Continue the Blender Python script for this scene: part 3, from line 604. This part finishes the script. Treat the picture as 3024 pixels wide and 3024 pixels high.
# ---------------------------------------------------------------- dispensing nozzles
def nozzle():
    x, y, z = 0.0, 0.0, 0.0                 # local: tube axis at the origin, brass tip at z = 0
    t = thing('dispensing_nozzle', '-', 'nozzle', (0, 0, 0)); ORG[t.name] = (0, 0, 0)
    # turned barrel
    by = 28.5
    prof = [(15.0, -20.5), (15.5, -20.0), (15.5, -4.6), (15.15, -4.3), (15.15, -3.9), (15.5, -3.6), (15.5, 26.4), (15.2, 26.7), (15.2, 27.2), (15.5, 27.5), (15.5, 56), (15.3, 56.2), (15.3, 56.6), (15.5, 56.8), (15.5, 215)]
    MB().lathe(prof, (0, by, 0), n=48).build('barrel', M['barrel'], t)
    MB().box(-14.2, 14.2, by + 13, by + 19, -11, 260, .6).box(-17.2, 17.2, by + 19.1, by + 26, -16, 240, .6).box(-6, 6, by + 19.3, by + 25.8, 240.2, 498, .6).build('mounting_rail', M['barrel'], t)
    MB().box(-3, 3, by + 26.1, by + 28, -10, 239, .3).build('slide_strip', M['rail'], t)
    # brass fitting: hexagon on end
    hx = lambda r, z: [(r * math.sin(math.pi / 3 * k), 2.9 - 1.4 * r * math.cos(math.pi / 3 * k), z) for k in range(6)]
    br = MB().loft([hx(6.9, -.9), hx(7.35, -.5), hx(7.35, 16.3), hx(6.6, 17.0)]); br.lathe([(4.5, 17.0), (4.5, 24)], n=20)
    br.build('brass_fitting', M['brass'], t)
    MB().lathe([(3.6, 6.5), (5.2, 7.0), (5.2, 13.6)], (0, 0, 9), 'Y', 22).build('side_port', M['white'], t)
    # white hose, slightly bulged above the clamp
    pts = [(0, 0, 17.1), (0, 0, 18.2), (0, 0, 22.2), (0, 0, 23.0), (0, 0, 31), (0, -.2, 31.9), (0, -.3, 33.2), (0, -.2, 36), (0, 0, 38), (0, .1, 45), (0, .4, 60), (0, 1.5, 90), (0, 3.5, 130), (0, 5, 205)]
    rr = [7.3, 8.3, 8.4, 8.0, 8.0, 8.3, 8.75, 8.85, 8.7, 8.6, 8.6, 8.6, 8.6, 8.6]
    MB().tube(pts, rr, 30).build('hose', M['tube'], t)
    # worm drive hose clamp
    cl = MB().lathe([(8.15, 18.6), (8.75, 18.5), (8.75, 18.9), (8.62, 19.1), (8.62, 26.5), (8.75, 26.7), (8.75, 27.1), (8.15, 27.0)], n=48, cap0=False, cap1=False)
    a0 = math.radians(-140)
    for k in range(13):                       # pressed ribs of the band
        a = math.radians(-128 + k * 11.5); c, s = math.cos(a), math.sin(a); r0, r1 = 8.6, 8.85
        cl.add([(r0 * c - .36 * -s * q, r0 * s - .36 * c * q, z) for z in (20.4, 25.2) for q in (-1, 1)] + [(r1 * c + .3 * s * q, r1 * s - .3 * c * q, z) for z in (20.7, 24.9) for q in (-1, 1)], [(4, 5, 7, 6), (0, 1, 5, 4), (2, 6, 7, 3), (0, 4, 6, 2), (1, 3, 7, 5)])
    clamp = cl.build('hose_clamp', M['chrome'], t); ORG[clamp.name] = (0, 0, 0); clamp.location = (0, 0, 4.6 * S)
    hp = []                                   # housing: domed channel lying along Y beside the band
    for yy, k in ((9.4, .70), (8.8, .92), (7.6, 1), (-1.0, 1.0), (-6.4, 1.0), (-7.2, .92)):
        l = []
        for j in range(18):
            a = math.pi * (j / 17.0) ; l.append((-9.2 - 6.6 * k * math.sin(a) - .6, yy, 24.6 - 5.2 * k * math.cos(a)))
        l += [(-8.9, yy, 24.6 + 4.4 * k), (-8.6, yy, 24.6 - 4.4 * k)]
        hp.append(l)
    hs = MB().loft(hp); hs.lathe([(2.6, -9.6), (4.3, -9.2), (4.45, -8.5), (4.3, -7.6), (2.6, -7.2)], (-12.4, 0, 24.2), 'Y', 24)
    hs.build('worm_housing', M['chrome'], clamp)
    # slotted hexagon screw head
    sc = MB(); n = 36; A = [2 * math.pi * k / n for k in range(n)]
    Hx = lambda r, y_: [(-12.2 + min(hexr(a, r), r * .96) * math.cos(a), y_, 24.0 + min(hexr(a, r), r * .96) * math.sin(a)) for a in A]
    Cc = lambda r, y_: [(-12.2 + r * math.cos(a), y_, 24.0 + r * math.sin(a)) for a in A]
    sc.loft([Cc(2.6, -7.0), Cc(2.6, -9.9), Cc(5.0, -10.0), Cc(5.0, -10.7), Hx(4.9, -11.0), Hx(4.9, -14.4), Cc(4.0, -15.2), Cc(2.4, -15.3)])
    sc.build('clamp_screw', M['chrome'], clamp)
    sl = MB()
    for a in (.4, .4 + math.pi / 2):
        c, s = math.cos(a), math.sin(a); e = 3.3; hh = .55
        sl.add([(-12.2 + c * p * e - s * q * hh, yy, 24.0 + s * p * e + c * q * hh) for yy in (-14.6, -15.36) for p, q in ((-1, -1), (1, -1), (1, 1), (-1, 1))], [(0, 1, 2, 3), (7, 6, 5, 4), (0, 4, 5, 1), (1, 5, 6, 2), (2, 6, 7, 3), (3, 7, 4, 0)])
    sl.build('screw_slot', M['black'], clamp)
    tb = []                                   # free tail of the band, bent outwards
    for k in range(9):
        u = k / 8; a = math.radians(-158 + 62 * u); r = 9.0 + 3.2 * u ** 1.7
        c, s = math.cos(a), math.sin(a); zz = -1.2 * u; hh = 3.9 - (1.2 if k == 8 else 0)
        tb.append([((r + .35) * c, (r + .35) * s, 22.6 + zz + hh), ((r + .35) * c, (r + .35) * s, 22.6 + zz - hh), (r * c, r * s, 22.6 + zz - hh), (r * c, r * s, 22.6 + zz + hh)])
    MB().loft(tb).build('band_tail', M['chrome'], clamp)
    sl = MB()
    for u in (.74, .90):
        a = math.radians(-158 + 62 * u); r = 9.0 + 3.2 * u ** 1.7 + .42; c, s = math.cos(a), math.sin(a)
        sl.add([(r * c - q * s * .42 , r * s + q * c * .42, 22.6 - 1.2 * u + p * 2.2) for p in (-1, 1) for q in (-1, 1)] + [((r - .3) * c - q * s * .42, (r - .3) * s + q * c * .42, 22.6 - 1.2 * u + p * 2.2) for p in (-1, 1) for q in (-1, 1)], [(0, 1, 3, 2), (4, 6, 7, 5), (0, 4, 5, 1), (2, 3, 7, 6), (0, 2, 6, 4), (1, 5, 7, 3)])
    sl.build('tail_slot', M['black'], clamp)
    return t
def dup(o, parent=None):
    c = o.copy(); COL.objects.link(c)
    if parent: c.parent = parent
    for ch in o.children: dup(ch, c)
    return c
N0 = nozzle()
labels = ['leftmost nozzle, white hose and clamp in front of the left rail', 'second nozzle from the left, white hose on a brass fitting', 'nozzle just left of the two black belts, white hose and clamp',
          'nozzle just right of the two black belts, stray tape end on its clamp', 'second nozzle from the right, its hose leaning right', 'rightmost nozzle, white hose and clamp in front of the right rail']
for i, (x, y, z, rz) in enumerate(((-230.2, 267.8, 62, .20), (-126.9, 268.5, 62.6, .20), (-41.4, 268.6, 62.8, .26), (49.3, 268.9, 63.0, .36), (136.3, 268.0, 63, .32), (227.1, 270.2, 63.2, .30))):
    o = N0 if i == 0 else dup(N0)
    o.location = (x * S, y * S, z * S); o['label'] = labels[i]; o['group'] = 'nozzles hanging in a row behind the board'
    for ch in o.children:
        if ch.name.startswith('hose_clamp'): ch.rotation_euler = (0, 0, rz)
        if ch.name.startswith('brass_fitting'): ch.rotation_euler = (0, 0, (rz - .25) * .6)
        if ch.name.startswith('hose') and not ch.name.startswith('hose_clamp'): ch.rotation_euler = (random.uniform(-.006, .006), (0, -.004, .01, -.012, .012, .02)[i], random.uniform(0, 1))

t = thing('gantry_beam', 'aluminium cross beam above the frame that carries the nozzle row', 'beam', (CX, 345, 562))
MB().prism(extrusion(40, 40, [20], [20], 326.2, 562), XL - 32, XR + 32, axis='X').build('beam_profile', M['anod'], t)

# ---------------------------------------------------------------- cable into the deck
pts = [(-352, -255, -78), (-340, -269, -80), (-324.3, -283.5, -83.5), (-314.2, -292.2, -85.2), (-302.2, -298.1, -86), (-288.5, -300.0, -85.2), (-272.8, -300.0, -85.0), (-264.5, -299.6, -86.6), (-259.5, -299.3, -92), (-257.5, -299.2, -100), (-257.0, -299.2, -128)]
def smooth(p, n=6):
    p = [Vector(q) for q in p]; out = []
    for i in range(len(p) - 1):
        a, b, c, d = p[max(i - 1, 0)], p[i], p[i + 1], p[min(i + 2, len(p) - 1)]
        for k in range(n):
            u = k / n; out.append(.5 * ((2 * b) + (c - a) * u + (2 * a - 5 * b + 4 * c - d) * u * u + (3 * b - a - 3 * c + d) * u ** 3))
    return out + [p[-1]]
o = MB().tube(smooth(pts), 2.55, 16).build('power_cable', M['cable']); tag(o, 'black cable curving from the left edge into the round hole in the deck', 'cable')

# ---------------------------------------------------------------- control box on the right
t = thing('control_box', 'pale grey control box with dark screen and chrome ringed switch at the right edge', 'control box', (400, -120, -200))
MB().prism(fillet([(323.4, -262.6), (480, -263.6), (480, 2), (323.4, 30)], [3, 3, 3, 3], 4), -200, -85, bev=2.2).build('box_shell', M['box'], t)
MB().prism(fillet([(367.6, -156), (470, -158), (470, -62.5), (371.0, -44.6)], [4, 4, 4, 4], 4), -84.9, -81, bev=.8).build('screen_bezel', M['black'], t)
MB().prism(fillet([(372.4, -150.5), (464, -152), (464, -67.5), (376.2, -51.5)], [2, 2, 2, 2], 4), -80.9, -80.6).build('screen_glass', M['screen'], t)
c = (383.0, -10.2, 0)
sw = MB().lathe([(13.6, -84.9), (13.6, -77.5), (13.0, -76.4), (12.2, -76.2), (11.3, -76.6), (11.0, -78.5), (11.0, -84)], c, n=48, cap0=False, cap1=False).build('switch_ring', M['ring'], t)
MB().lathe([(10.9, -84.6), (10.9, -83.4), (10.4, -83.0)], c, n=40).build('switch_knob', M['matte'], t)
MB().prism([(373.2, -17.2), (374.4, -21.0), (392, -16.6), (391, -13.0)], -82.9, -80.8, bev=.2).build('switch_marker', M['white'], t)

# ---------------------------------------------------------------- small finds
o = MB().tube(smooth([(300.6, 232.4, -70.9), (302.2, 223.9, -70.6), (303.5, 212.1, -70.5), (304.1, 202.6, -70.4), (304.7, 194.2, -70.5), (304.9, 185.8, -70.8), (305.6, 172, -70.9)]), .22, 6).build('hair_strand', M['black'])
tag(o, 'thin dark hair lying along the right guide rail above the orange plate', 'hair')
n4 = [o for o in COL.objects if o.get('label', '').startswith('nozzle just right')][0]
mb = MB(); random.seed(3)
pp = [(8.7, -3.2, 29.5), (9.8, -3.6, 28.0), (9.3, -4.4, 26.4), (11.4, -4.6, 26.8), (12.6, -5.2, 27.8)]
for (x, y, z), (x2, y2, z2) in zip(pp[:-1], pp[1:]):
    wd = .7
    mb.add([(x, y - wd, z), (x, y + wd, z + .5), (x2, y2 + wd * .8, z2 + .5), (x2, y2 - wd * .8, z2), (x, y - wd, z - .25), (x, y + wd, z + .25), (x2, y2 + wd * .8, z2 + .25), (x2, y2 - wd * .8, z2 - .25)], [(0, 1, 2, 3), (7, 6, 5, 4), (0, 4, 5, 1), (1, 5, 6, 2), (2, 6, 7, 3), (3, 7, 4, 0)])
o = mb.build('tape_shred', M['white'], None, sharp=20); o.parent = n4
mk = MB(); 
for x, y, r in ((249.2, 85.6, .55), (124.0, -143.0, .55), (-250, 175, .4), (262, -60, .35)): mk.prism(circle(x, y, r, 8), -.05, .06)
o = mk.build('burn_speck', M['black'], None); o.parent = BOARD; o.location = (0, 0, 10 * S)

━━━━━━━━━━

_PROBLEM_
Your answer should be a single number: how many lines of the material contain the word "from".

_FINISHED ANSWER_
4